JS BACH; PÄRT Violin Concertos (Arabella Steinbacher)
View record and artist detailsRecord and Artist Details
Genre:
Orchestral
Label: Pentatone
Magazine Review Date: 03/2023
Media Format: CD or Download
Media Runtime: 69
Mastering:
DDD
Catalogue Number: PTC5187 017
Tracks:
Composition | Artist Credit |
---|---|
Fratres |
Arvo Pärt, Composer
Arabella Steinbacher, Violin Stuttgart Chamber Orchestra |
Concerto for Violin and Strings |
Johann Sebastian Bach, Composer
Arabella Steinbacher, Violin Stuttgart Chamber Orchestra |
Concerto for 2 Violins and Strings |
Johann Sebastian Bach, Composer
Arabella Steinbacher, Violin Christoph Koncz, Violin Stuttgart Chamber Orchestra |
Author: Charlotte Gardner
There are no booklet notes to speak of attached to this Bach and Pärt programme from Arabella Steinbacher. Just a very brief personal statement, saying that it was hearing the slow movement of Bach’s A minor Concerto, aged four, that made her want to play the violin, and stating that Bach’s and Pärt’s music’s shared spiritual and sacred origins – which in turn bring Steinbacher herself peace – making them a natural pairing. But when Bach and Pärt aren’t entirely uncommon album bedfellows already, I’d have been fascinated to know more about the thoughts behind the resultant readings.
Especially because Fratres and Spiegel im Spiegel come with arresting tempo decisions – Fratres’s 12'34" a good two-plus minutes slower than standard, and the same for Spiegel im Spiegel at 11'26" – which is enough to turn the two of them into quite different musical propositions. With Fratres, peace is certainly the operative word, with another defining feature being Steinbacher’s comparative metrical (and to an extent timbral) evenness. Downsides include, in her very opening solo string-crossings, a much reduced bottom-note rhythmic and melodic pull. That said, there is still just enough momentum, and the sleek, sharp-edged length of bow she’s able to give at the work’s passionate climax point (7'00") is very effective. So too is the polished, lucid-texted depth of the overall sound both from her – borrowing the rich-toned 1744 Guarneri del Gesù ‘Sainton’ violin – and from the Stuttgart CO. Spiegel im Spiegel, though, teeters more dangerously on the line between time suspended and time stopped, its 6/4 a definite six-beats-per-bar rather than a slowly flowing two.

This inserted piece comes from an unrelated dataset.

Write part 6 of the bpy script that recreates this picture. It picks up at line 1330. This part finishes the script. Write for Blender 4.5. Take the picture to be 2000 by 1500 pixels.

But enough of buts, because my response to the three Bach concertos here comes with no caveats. Tempos balance pace and energy with room for maximum expression, and it all feels attractively informed by the sound world of the Pärt, with all its richness and stringy lucidity. The E major’s opening Allegro is fabulous for Steinbacher’s colourful combination of subtly detached bounce and more romantic-flavoured freedom, from the warmth of her subtle vibrato and her metrical push and pull to the occasional loving portamento. She also brings a range of voices to the leaping lines – a quality I found myself missing in Fratres.
Speaking of multi-voices, the D minor Double’s glorious central movement rings with romance and the sense of two personalities engaged in conversation, Christoph Koncz a darker, slightly more detached and less vibrato’d foil to Steinbacher. The A minor’s central Andante is equally exquisite in its perfect weighting of contrasting elements. The collective tone ranges from depth and strength to chamber-weight fragility, while Steinbacher is luminously lithe, lyric and light in her upper registers, and plumbs her instrument’s velvety depths on the lower strings.
Peace notwithstanding, when it comes to Pärt my money is less on Steinbacher than on Mullova’s multicoloured flowing freedom. This Bach, however, I cannot recommend highly enough.